Perihal Slapstick: Menertawakan Ketertindasan

Tulisan ini bermaksud agak melihat kaidah yang lebih kontekstual dari tertawa, karena selera humor manusia itu berbeda-beda. Humor bangkit dari budaya dan psikologis manusia. Anggaplah, batasan humoris di sini adalah seberapa banyak seseorang mampu membuat lucu hal-hal di sekitar dan tertawa karenanya. Kalau begitu, orang kita ini, nampaknya sangat humoris.
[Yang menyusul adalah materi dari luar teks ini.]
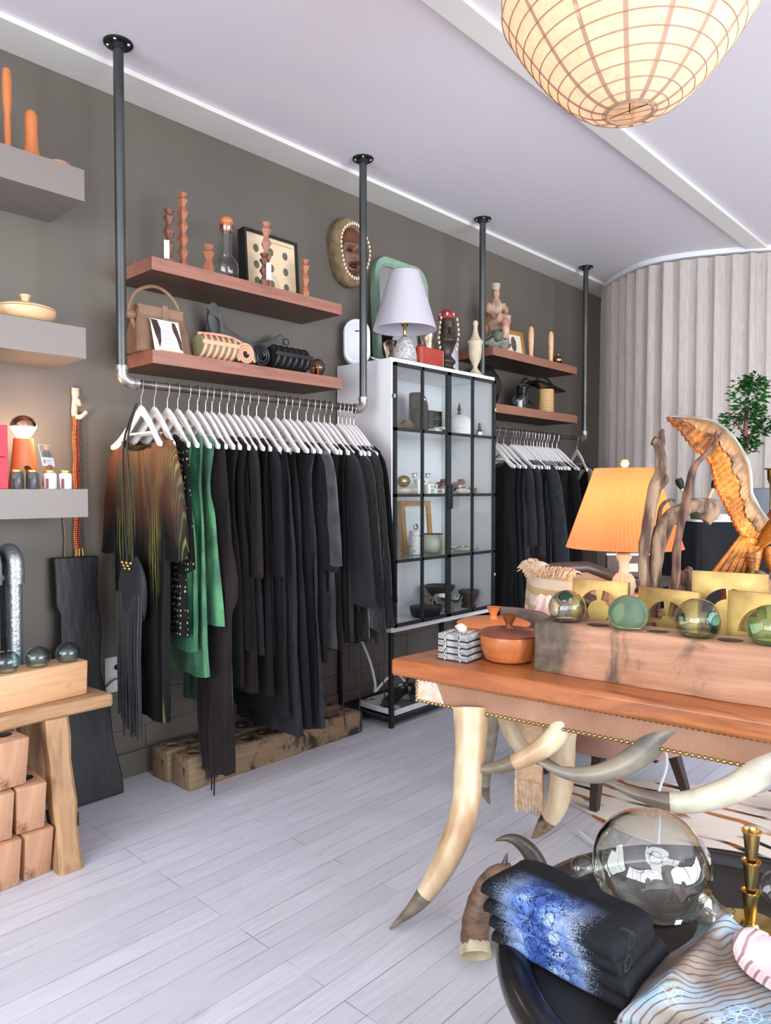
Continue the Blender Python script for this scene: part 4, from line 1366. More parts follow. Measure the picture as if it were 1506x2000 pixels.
roll_bag('cage_clutch', 'olive clutch wrapped in peach leather bands with a coiled strap', (-3.03, 2.035, 2.022), M['olive'], M['peach'], 0.20, 0.062, 6, 0.165)
part('loop', MB().tube(spline([(0.01, -0.1, 0.12), (0.01, 0.03, 0.128), (0.01, 0.13, 0.115), (0.015, 0.20, 0.07), (0.02, 0.22, 0.02)], 5), 0.008, 8), M['peach'], bpy.data.objects['cage_clutch'])
roll_bag('roll_bag', 'black roll bag with leather bands and coiled strap at the shelf end', (-3.035, 2.49, 2.022), M['c_black'], M['black_leather'], 0.24, 0.066, 6, -0.19)
gb = thing('sling_bag', 'grey canvas sling bag slumped against the wall behind the clutches', 'bag', (-3.22, 2.37, 2.022))
rings = []
for y, zt, zb, th in spline([(-0.25, 0.30, 0.235, 0.012), (-0.225, 0.29, 0.10, 0.03), (-0.17, 0.25, 0.01, 0.05), (-0.08, 0.195, 0.0, 0.06), (0.02, 0.165, 0.0, 0.06), (0.1, 0.175, 0.0, 0.055), (0.17, 0.215, 0.04, 0.045), (0.235, 0.25, 0.13, 0.02)], 5):
    rings.append([(th * cos(a), y + 0.006 * sin(a * 3), (zt + zb) / 2 + (zt - zb) / 2 * sin(a)) for a in [2 * pi * j / 20 for j in range(20)]])
part('body', MB().loft(rings).rough(0.008, 16, 2), M['grey_canvas'], gb, angle=70)
part('strap', MB().tube(spline([(0.03, -0.245, 0.27), (0.035, -0.25, 0.31), (0.035, -0.225, 0.315), (0.05, -0.2, 0.24), (0.06, -0.205, 0.15), (0.06, -0.2, 0.08)], 5), 0.011, 8, True, 0.4), M['grey_canvas'], gb)
part('ring', MB().tube([(0.03, 0.24 + 0.018 * cos(a), 0.2 + 0.018 * sin(a)) for a in [2 * pi * k / 16 for k in range(17)]], 0.003, 6), M['black'], gb)
M['amber_glass'] = thin_glass('amber_bulb_glass', (0.80, 0.62, 0.46, 1), (0.25, 0.13, 0.08, 1), 1.6)
ag = thing('globe_lamp', 'small amber glass globe lamp at the far end of the lower walnut shelf', 'lamp', (-3.06, 2.725, 2.022))
part('globe', MB().ball((0, 0, 0.058), 0.05, 26, 16), M['amber_glass'], ag)
part('socket', MB().lathe([(0.03, 0), (0.032, 0.01), (0.016, 0.014), (0.015, 0.07), (0.0, 0.072)], 18), M['copper_mirror'], ag)
part('ring', MB().tube([(0.0505 * cos(a), 0.0505 * sin(a), 0.058) for a in [2 * pi * k / 40 for k in range(41)]], 0.0022, 6), M['copper_mirror'], ag)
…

Kita senang tertawa - menertawai sesuatu, menertawai diri sendiri, menertawai kesalahan, dan menertawai yang tidak bersalah - hampir disetiap sisi kehidupan kita. (Yang kurang setuju, mungkin konsep humorisnya berbeda dan itu bukan masalah. Lain kesempatan kita bahas batasan humoris yang lain.)

Televisi, media yang masih setia menemani sebagian besar masyarakat Indonesia tertawa bersama acara-acaranya. Siaran televisi mentransformasikan aneka jenis tawa di kehidupan sehari-hari ke dalam interaksi drama komedi yang belakangan ini dinilai cukup slapstick. Mungkin, sudah banyak komentar miring tentang komedi macam ini di televisi (menyiram orang dengan bedak/tepung, memukul dengan streofoam, saling menghina fisik, dll). Adanya trend komedi slapstick di televisi tidak sekonyong-konyong membuat pemirsa di rumah dan studio tertawa tanpa alasan.